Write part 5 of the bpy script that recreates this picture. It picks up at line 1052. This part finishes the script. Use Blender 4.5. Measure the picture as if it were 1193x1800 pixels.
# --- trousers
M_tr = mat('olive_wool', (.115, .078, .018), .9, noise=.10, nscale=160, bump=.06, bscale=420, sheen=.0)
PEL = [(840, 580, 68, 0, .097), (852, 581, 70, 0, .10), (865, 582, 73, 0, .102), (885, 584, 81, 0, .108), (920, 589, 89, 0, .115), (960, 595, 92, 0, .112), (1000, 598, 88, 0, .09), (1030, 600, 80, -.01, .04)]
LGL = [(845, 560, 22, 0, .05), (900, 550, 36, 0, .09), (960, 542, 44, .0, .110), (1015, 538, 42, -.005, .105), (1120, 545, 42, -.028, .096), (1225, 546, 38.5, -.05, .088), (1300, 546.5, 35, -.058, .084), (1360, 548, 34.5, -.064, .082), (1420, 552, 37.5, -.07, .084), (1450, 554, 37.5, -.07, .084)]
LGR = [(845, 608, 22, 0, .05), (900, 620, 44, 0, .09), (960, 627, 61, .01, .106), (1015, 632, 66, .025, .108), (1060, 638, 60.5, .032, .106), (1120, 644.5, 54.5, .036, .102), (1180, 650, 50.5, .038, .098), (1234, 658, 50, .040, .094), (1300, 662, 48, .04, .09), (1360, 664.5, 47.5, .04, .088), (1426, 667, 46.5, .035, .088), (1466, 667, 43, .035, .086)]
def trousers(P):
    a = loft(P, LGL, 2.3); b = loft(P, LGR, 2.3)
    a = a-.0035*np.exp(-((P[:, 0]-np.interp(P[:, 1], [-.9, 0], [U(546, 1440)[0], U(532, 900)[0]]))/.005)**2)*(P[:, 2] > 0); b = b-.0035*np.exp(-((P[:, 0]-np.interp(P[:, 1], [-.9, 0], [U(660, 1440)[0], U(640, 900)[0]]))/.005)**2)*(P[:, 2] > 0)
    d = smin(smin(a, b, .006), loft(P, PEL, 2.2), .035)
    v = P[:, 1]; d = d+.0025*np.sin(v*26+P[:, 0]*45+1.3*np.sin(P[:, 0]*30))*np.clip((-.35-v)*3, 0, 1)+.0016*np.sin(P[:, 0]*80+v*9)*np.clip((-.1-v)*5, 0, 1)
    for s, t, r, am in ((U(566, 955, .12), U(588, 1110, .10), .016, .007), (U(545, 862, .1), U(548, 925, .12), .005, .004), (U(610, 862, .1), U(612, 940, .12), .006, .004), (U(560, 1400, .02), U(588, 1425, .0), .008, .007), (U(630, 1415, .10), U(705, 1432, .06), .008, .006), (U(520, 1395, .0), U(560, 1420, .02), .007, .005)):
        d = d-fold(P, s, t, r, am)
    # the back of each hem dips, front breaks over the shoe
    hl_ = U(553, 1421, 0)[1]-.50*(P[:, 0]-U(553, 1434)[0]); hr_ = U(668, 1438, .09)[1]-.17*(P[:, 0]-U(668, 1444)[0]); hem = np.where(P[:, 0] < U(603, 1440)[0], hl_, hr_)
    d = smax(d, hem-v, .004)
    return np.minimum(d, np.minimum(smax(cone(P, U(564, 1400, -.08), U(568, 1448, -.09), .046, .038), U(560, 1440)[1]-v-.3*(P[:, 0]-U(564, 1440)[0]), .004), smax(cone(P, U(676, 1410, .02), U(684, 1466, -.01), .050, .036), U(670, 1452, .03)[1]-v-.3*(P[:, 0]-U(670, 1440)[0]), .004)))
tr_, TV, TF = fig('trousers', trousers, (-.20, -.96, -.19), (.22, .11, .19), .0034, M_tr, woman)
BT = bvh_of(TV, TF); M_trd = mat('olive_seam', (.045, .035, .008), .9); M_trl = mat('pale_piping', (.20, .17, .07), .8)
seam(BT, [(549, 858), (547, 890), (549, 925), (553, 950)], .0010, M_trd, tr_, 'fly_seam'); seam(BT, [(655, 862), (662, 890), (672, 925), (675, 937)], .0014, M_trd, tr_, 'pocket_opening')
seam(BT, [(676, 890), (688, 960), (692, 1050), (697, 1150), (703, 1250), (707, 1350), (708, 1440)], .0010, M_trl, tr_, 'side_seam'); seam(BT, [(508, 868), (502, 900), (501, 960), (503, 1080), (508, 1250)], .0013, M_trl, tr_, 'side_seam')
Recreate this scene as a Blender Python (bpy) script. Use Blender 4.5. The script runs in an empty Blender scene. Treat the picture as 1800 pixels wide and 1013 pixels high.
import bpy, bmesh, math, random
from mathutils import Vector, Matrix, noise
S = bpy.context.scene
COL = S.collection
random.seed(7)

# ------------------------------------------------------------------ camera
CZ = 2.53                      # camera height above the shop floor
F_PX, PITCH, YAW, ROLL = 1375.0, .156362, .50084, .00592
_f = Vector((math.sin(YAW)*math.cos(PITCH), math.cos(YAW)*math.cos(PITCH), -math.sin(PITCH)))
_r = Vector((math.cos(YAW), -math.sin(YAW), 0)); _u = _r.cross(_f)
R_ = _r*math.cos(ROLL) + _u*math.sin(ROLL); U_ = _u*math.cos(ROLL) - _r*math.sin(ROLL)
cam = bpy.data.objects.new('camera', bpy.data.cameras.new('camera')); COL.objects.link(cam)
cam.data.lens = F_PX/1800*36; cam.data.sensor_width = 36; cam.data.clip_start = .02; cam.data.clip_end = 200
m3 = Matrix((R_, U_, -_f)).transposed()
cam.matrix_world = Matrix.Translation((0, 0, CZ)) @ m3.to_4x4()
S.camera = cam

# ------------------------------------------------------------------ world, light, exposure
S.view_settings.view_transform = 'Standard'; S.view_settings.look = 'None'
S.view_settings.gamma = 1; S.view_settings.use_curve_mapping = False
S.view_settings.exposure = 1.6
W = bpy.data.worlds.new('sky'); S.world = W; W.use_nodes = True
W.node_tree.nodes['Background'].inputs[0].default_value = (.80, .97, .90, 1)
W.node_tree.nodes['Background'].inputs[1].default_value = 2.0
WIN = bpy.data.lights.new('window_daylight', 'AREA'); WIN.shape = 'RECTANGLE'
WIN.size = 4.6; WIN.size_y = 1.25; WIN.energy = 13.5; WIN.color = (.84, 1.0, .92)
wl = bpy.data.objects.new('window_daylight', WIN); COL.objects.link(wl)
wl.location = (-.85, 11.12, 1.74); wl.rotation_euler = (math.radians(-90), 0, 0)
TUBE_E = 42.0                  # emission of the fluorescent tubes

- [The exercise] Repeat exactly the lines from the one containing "Recreate this scene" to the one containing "S.camera = cam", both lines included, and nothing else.

- [Result of the task]
Recreate this scene as a Blender Python (bpy) script. Use Blender 4.5. The script runs in an empty Blender scene. Treat the picture as 1800 pixels wide and 1013 pixels high.
import bpy, bmesh, math, random
from mathutils import Vector, Matrix, noise
S = bpy.context.scene
COL = S.collection
random.seed(7)

# ------------------------------------------------------------------ camera
CZ = 2.53                      # camera height above the shop floor
F_PX, PITCH, YAW, ROLL = 1375.0, .156362, .50084, .00592
_f = Vector((math.sin(YAW)*math.cos(PITCH), math.cos(YAW)*math.cos(PITCH), -math.sin(PITCH)))
_r = Vector((math.cos(YAW), -math.sin(YAW), 0)); _u = _r.cross(_f)
R_ = _r*math.cos(ROLL) + _u*math.sin(ROLL); U_ = _u*math.cos(ROLL) - _r*math.sin(ROLL)
cam = bpy.data.objects.new('camera', bpy.data.cameras.new('camera')); COL.objects.link(cam)
cam.data.lens = F_PX/1800*36; cam.data.sensor_width = 36; cam.data.clip_start = .02; cam.data.clip_end = 200
m3 = Matrix((R_, U_, -_f)).transposed()
cam.matrix_world = Matrix.Translation((0, 0, CZ)) @ m3.to_4x4()
S.camera = cam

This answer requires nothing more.